▶ [Material]:
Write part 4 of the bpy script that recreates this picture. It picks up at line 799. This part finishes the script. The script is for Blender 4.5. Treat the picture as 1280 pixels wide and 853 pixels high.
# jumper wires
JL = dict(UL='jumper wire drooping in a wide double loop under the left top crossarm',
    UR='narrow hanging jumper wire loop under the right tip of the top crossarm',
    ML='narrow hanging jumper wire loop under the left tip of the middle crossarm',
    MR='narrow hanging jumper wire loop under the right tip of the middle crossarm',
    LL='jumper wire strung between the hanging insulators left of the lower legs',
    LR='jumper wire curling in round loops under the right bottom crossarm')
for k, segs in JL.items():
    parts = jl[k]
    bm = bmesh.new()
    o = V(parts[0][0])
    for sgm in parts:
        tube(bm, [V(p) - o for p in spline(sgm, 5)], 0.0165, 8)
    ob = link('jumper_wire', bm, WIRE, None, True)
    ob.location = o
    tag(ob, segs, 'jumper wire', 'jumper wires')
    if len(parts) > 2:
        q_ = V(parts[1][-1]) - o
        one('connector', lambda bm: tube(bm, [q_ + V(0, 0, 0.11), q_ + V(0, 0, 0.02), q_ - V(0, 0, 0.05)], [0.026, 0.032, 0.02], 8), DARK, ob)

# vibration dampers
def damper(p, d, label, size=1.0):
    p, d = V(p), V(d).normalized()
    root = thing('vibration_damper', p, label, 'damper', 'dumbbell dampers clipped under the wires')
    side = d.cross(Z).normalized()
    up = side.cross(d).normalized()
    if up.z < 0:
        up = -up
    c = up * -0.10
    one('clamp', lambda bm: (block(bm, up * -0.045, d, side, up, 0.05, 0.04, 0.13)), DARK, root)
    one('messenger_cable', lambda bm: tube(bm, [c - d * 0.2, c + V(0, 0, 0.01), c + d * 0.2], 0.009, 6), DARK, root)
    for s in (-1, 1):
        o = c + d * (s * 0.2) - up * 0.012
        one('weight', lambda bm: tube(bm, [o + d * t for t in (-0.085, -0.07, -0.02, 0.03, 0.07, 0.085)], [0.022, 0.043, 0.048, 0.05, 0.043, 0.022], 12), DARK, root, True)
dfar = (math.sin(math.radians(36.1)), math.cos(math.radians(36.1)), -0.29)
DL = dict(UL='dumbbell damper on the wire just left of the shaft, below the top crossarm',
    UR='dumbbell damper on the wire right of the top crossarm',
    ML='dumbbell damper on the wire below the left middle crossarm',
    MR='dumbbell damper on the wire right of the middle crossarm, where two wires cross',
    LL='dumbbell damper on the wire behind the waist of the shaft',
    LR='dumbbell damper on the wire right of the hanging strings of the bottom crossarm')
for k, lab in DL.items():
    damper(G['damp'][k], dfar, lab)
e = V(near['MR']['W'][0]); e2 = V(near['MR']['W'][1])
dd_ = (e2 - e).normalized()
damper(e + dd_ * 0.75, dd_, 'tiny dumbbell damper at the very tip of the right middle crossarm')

▶ [What you will do]: Give the data again, exactly as it stands.

▶ [Reply to the exercise]:
Write part 4 of the bpy script that recreates this picture. It picks up at line 799. This part finishes the script. The script is for Blender 4.5. Treat the picture as 1280 pixels wide and 853 pixels high.
# jumper wires
JL = dict(UL='jumper wire drooping in a wide double loop under the left top crossarm',
    UR='narrow hanging jumper wire loop under the right tip of the top crossarm',
    ML='narrow hanging jumper wire loop under the left tip of the middle crossarm',
    MR='narrow hanging jumper wire loop under the right tip of the middle crossarm',
    LL='jumper wire strung between the hanging insulators left of the lower legs',
    LR='jumper wire curling in round loops under the right bottom crossarm')
for k, segs in JL.items():
    parts = jl[k]
    bm = bmesh.new()
    o = V(parts[0][0])
    for sgm in parts:
        tube(bm, [V(p) - o for p in spline(sgm, 5)], 0.0165, 8)
    ob = link('jumper_wire', bm, WIRE, None, True)
    ob.location = o
    tag(ob, segs, 'jumper wire', 'jumper wires')
    if len(parts) > 2:
        q_ = V(parts[1][-1]) - o
        one('connector', lambda bm: tube(bm, [q_ + V(0, 0, 0.11), q_ + V(0, 0, 0.02), q_ - V(0, 0, 0.05)], [0.026, 0.032, 0.02], 8), DARK, ob)

# vibration dampers
def damper(p, d, label, size=1.0):
    p, d = V(p), V(d).normalized()
    root = thing('vibration_damper', p, label, 'damper', 'dumbbell dampers clipped under the wires')
    side = d.cross(Z).normalized()
    up = side.cross(d).normalized()
    if up.z < 0:
        up = -up
    c = up * -0.10
    one('clamp', lambda bm: (block(bm, up * -0.045, d, side, up, 0.05, 0.04, 0.13)), DARK, root)
    one('messenger_cable', lambda bm: tube(bm, [c - d * 0.2, c + V(0, 0, 0.01), c + d * 0.2], 0.009, 6), DARK, root)
    for s in (-1, 1):
        o = c + d * (s * 0.2) - up * 0.012
        one('weight', lambda bm: tube(bm, [o + d * t for t in (-0.085, -0.07, -0.02, 0.03, 0.07, 0.085)], [0.022, 0.043, 0.048, 0.05, 0.043, 0.022], 12), DARK, root, True)
dfar = (math.sin(math.radians(36.1)), math.cos(math.radians(36.1)), -0.29)
DL = dict(UL='dumbbell damper on the wire just left of the shaft, below the top crossarm',
    UR='dumbbell damper on the wire right of the top crossarm',
    ML='dumbbell damper on the wire below the left middle crossarm',
    MR='dumbbell damper on the wire right of the middle crossarm, where two wires cross',
    LL='dumbbell damper on the wire behind the waist of the shaft',
    LR='dumbbell damper on the wire right of the hanging strings of the bottom crossarm')
for k, lab in DL.items():
    damper(G['damp'][k], dfar, lab)
e = V(near['MR']['W'][0]); e2 = V(near['MR']['W'][1])
dd_ = (e2 - e).normalized()
damper(e + dd_ * 0.75, dd_, 'tiny dumbbell damper at the very tip of the right middle crossarm')